Inmerso en un eterno devenir, en el que no tanto el destino
como sí más bien el periplo se erige en el encargado de aportar verosimilitud
al viaje en sí mismo, es que
encontramos al Hombre Moderno totalmente
desasistido, perdido en el más peligroso de los laberintos, aquel capaz de
pasar desapercibido hasta el punto de ser ignorado por quien en su senda
compromete no solo su futuro, comprometiendo con ello el de la Humanidad
entera.
Porque en un aquí
y por supuesto en un ahora llamados a
definir a partir de la absoluta integridad todos y cada uno de los valores
destinados a conformar el catálogo axiológico imperante toda vez que destino de
lo que habrá de ser considerado bueno, a partir de una razón más contundente
que la mera oposición a lo que tenemos por malo; lo único cierto es que el
nivel de exigencia ha de discurrir en paralelo al que se espera de un momento
como el que nos ha tocado vivir; un momento excelso por lo absoluto, necesario por lo dogmático. Un momento
en definitiva en el que los considerandos llamados a erigirse en valores, habrán de hacerlo por medio de
procederes más vinculantes que el mero proceder a título de corolario es decir,
no bastará con ser resultante de algo, por
más que ese algo sea un sesudo razonamiento, o un pausado devenir.

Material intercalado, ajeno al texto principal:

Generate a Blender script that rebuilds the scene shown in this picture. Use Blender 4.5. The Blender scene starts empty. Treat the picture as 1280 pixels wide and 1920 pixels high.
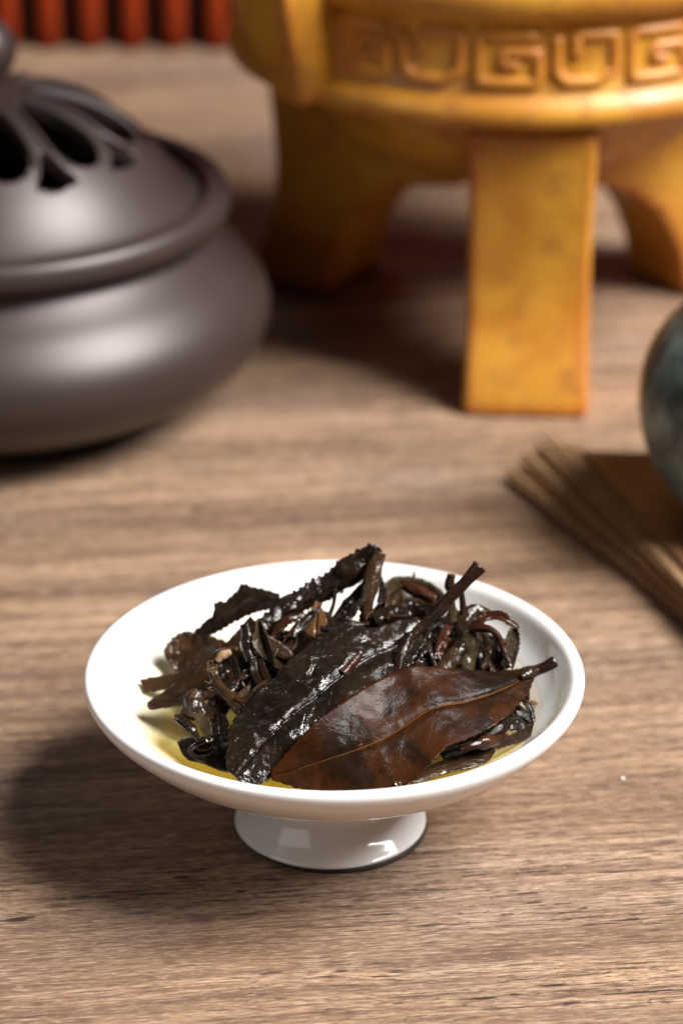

No en vano, la complejidad en la que parece regocijarse el Hombre Moderno, (y regocijarse parece
ser actualmente la única opción que por sí solo es capaz de llevar a cabo),
pasa inexorablemente por reconocerse a sí mismo por primera vez no como un
proceso, sino como un resultado. El Hombre
Moderno, en lo que solo puede considerarse como un inconmensurable paso
hacia la deshumanización, ha decidido que hasta
aquí ha llegado.
Pero al contrario de lo que pueda parecer, el nuevo estadio al que nos referimos, un
estadio de posición, en el que por
primera vez la sensación de saltar sin
red se hace no propensa que sí más bien manifiesta, sitúa al Hombre en un
estado hasta el momento absolutamente original, a la paz que desconocido.
Decimos original, y sin embargo hemos
de retomar el concepto de manera inmediata toda vez que si atendiendo
escrupulosamente a la acepción del término original
su sentido no se adopta del todo hasta que asumimos la consideración de generar un estado comparable al existente en
los instantes posteriores a determinado origen; lo cierto es que tales
condiciones ya sean ambientales o esenciales no son reproducibles en tanto que
tal y como ha quedado suficientemente demostrado, a nivel humano resulta del todo
imposible recrear no ya un escenario, hablamos de una persona, que no presente
alteración alguna procedente de su naturaleza
social o coyuntural.
Es precisamente a partir de tales aseveraciones, que si estos
o parecidos logros son los que se hallan en el principio que justifica la
desazón en la que nos ha sumido esta especie de permanente experimento al que parece hemos reducido el día a día de
lo llamado a ser tomado por nuestro
presente, no estaría de más que alguien pusiera ya punto final al drama, reconociendo
en el valor de lo factual que se está poniendo en riesgo, un hecho mucho más
valioso que el potencial al que en principio parece se sigue optando.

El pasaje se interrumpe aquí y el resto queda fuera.